:: Task prompt ::
Transcribe the material word for word, but without the images.

:: Dataset excerpt ::
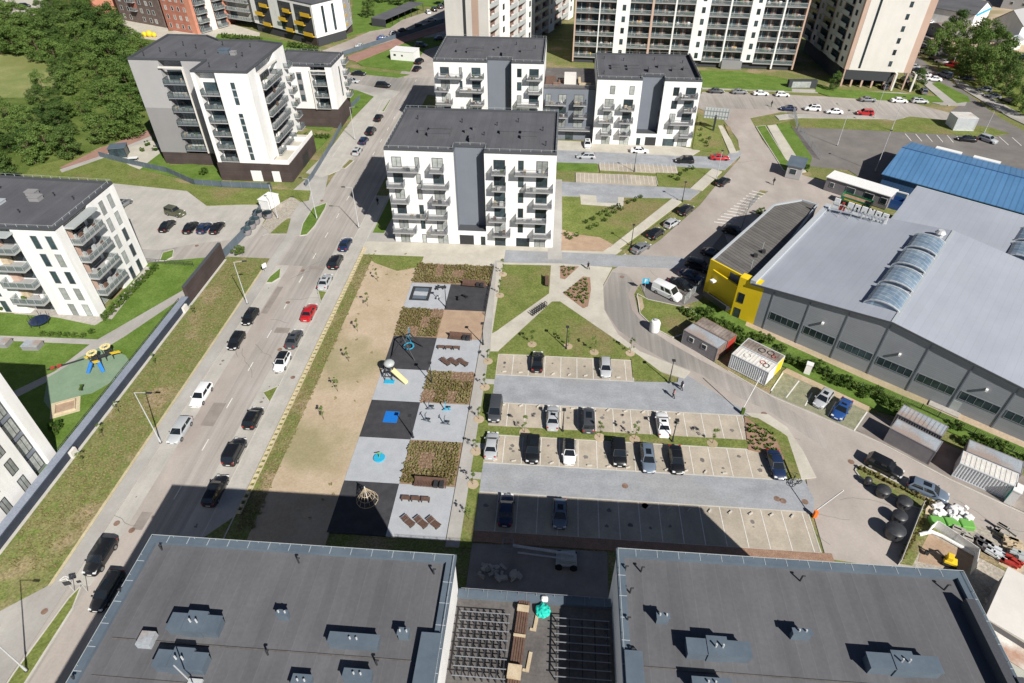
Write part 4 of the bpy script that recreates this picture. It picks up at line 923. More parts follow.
# ---- white block H on the left
H_ = bldg('apartment_building', 'white five storey block with glass balconies above the bright lawn, left edge', (-120, 81))
HH = 16.7
hl = [(-120, 81), (-89.2, 81), (-89.2, 82.2), (-84.3, 82.2), (-84.3, 81), (-76.9, 81), (-76.9, 83.0), (-78.1, 83.0), (-78.1, 89.4), (-76.9, 89.4), (-76.9, 97.3), (-120, 99.2)]
walls(H_, hl, 0, HH, 'white_wall')
roof_parts(H_, [(-120, 81), (-76.9, 81), (-76.9, 97.3), (-120, 99.2)], HH, rods=True)
f = Fac((-120, 81), (-76.9, 81)); fr = Fac((-76.9, 81), (-76.9, 97.3))
for k in range(5):
    z0 = 3.3*k+.15
    for u in (38.5, 41.0): window(f, u, z0, 1.1, 2.4, H_, 'rail_grey')
    for u in (11.0, 13.5): window(fr, u, z0, 1.1, 2.4, H_, 'rail_grey')
    fb = Fac((-120, 82.2), (-76.9, 82.2)); fs = Fac((-78.1, 83.0), (-78.1, 89.4))
    window(Fac((-120, 82.19), (-76.9, 82.19)), 31.2, z0, 4.0, 2.3, H_, 'rail_grey', mull=2)
    window(Fac((-78.09, 83.0), (-78.09, 89.4)), .6, z0, 5.0, 2.3, H_, 'rail_grey', mull=3)
    if k:
        balcony(fb, 30.3, 3.3*k-.05, 5.5, 2.8, H_, 'glass', 'slab', 'rail_light'); balcony(fs, .02, 3.3*k-.05, 6.4, 2.8, H_, 'glass', 'slab', 'rail_light')
        m = MB(); m.box(-89.1, -87.9, 81.3, 82.15, 3.3*k, 3.3*k+2.4); part(m, 'timber_panel', H_, 'wood_pale') if k % 2 else part(m, 'timber_panel', H_, 'tan_wall')
        m = MB(); m.box(-78.05, -77.4, 83.2, 84.6, 3.3*k, 3.3*k+2.3); part(m, 'timber_panel', H_, 'tan_wall')
    balcony(f, 21, 3.3*k-.05, 5.5, 1.6, H_, 'glass', 'slab', 'rail_light') if k else None
    window(f, 26.4, z0, 1.1, 2.4, H_, 'rail_grey'); window(f, 22.3, z0, 3, 2.3, H_, 'rail_grey')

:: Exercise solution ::
Write part 4 of the bpy script that recreates this picture. It picks up at line 923. More parts follow.
# ---- white block H on the left
H_ = bldg('apartment_building', 'white five storey block with glass balconies above the bright lawn, left edge', (-120, 81))
HH = 16.7
hl = [(-120, 81), (-89.2, 81), (-89.2, 82.2), (-84.3, 82.2), (-84.3, 81), (-76.9, 81), (-76.9, 83.0), (-78.1, 83.0), (-78.1, 89.4), (-76.9, 89.4), (-76.9, 97.3), (-120, 99.2)]
walls(H_, hl, 0, HH, 'white_wall')
roof_parts(H_, [(-120, 81), (-76.9, 81), (-76.9, 97.3), (-120, 99.2)], HH, rods=True)
f = Fac((-120, 81), (-76.9, 81)); fr = Fac((-76.9, 81), (-76.9, 97.3))
for k in range(5):
    z0 = 3.3*k+.15
    for u in (38.5, 41.0): window(f, u, z0, 1.1, 2.4, H_, 'rail_grey')
    for u in (11.0, 13.5): window(fr, u, z0, 1.1, 2.4, H_, 'rail_grey')
    fb = Fac((-120, 82.2), (-76.9, 82.2)); fs = Fac((-78.1, 83.0), (-78.1, 89.4))
    window(Fac((-120, 82.19), (-76.9, 82.19)), 31.2, z0, 4.0, 2.3, H_, 'rail_grey', mull=2)
    window(Fac((-78.09, 83.0), (-78.09, 89.4)), .6, z0, 5.0, 2.3, H_, 'rail_grey', mull=3)
    if k:
        balcony(fb, 30.3, 3.3*k-.05, 5.5, 2.8, H_, 'glass', 'slab', 'rail_light'); balcony(fs, .02, 3.3*k-.05, 6.4, 2.8, H_, 'glass', 'slab', 'rail_light')
        m = MB(); m.box(-89.1, -87.9, 81.3, 82.15, 3.3*k, 3.3*k+2.4); part(m, 'timber_panel', H_, 'wood_pale') if k % 2 else part(m, 'timber_panel', H_, 'tan_wall')
        m = MB(); m.box(-78.05, -77.4, 83.2, 84.6, 3.3*k, 3.3*k+2.3); part(m, 'timber_panel', H_, 'tan_wall')
    balcony(f, 21, 3.3*k-.05, 5.5, 1.6, H_, 'glass', 'slab', 'rail_light') if k else None
    window(f, 26.4, z0, 1.1, 2.4, H_, 'rail_grey'); window(f, 22.3, z0, 3, 2.3, H_, 'rail_grey')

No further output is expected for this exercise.